Investigators in the US, France and Nigeria, the Times said, have looked with particular interest at handwritten meeting minutes surrendered by Halliburton, in which the consortium partners use highly suggestive language about how they plan to do business.
"One note," the Times reports, "from December 1994 says that "all services" will cost the consortium $180m, with a further $60m allocated to "culture".
"Elsewhere in the notes," the article says, "KBR and its consortium partners - Technip of France, Italy's Snamprogetti and JGC of Japan - discuss the pros and cons of a series of possible "secret" and "open" payments to agents."
The payments were made during Cheney's tenure, and according to the Boson Globe, "If such payments were made and Cheney approved them, he could be guilty of violating the U.S. Foreign Corrupt Practices Act."
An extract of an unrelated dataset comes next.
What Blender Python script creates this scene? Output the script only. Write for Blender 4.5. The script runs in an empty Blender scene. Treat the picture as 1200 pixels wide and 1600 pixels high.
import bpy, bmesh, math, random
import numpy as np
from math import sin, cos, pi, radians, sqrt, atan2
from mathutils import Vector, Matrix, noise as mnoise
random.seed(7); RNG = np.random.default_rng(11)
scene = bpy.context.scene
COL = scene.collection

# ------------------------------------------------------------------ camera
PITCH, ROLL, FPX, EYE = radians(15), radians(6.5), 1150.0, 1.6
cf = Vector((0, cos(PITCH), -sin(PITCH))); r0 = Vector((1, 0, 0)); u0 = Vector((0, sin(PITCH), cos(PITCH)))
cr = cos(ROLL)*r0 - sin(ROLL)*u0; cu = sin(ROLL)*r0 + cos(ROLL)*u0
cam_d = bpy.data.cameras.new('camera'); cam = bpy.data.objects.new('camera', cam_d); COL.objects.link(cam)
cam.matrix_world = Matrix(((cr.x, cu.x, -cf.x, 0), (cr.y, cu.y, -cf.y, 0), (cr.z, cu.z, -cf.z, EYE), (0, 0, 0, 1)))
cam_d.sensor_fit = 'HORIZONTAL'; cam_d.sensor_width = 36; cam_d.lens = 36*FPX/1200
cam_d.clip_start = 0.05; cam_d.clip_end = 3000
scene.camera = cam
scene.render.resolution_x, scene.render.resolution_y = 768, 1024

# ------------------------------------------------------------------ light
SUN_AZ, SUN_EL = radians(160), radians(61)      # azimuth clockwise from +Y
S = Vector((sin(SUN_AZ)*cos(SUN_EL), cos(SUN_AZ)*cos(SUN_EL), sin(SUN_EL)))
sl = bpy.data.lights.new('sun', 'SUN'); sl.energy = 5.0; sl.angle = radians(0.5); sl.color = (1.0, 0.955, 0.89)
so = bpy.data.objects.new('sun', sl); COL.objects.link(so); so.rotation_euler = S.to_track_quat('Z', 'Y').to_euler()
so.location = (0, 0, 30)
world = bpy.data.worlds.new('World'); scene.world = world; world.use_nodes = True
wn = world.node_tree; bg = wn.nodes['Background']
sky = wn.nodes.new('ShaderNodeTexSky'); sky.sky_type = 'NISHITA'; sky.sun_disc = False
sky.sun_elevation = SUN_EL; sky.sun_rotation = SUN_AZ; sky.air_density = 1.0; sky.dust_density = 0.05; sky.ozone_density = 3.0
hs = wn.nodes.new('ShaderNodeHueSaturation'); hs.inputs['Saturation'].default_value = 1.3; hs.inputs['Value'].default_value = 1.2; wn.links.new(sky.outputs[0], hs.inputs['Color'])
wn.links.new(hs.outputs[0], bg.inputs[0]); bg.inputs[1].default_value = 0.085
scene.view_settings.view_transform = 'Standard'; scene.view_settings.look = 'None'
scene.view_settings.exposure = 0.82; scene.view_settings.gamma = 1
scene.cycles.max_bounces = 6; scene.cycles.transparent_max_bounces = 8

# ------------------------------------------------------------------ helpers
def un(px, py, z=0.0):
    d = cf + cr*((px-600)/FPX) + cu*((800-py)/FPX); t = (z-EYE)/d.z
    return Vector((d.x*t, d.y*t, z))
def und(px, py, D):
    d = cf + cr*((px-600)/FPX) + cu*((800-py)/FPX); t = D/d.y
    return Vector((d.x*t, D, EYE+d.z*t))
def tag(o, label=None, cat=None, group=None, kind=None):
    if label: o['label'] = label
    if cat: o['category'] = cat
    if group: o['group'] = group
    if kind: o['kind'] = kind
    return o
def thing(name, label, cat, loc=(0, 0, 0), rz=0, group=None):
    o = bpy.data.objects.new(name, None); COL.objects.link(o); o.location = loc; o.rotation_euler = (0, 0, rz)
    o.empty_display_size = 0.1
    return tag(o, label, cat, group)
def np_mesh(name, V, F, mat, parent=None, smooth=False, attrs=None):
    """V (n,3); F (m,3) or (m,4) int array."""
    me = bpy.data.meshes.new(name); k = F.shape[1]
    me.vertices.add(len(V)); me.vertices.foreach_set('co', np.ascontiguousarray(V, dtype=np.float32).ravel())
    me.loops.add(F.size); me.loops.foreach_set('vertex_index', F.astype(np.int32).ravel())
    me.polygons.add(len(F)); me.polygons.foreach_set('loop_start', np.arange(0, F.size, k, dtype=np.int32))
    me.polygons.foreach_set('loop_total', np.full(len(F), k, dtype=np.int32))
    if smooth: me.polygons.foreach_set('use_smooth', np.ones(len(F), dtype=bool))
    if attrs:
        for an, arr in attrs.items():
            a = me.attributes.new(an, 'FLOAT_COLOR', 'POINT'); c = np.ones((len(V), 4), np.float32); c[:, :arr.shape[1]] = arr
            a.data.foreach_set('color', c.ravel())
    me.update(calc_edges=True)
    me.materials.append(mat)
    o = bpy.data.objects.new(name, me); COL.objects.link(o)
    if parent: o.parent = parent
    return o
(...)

Mr Tesler swears that Cheney knew about the bribes. He testified under oath in May, 2004 that he made payments to Jack Stanley, while Stanley was president of KBR, and specifically testified that Cheney approved the payments.
His testimony is backed up by banking records that show that at least $5 million in payments were wired to Stanley through a secret bank account in Zurich. Mr Tesler also testified that he paid $350,000 to another Halliburton executive, William Chaudran, through a secret bank account on the isle of Jersey.
International heat...
August 7, 2006, the Financial Times of London reported that KBR, a subsidiary of Halliburton, is being investigated by Britain's Serious Fraud Office over the company's role in an alleged plot to pay more than $170 million in bribes to win $7 billion worth of contracts at a Nigerian oil plant.
For part of the period under investigation, the newspaper reported, Halliburton was headed by Vice President Dick Cheney.
A great deal hinges on Halliburton meeting notes, the transfer of payment records, the SEC investigation evidence, and the testimony of Jeff Tesler.
But Halliburton is flipping under the threat of a newly convening Grand Jury and their recent SEC investigation filings show erosion of the stonewall:
"We have reason to believe," Halliburton said in its SEC filing, "based on the ongoing investigations, that payments may have been made to Nigerian officials."
Also detailed by Dan Kennedy at the Boston Phoenix:
The Nigerian affair hasn't exactly been a secret. You won't be reading about it in Project Censored's annual round-up of "the news that didn't make the news." It has, after all, been reported in some detail on the front page of the Wall Street Journal, on Newsweek's Web site, and on NPR's All Things Considered. Dan Rather even gave it a quick, context-free mention recently on The CBS Evening News
Who did you say "supports" our troops shooter? I think those vertical stripes will be very flattering on you...
Update:
"If such payments were made and Cheney approved them, he could be guilty of violating the U.S. Foreign Corrupt Practices Act," the Boston Globe points out. (U.S. corporate officials are only liable for the actions of their foreign subsidiaries if it can be determined that they had personal knowledge of the subsidiary's improper actions.) The Globe editorialized that, "If the payments were made and he [Cheney] did not know about them, he could not have been a hands-on leader of his conglomerate. The nation, in any case, deserves answers before it votes in November."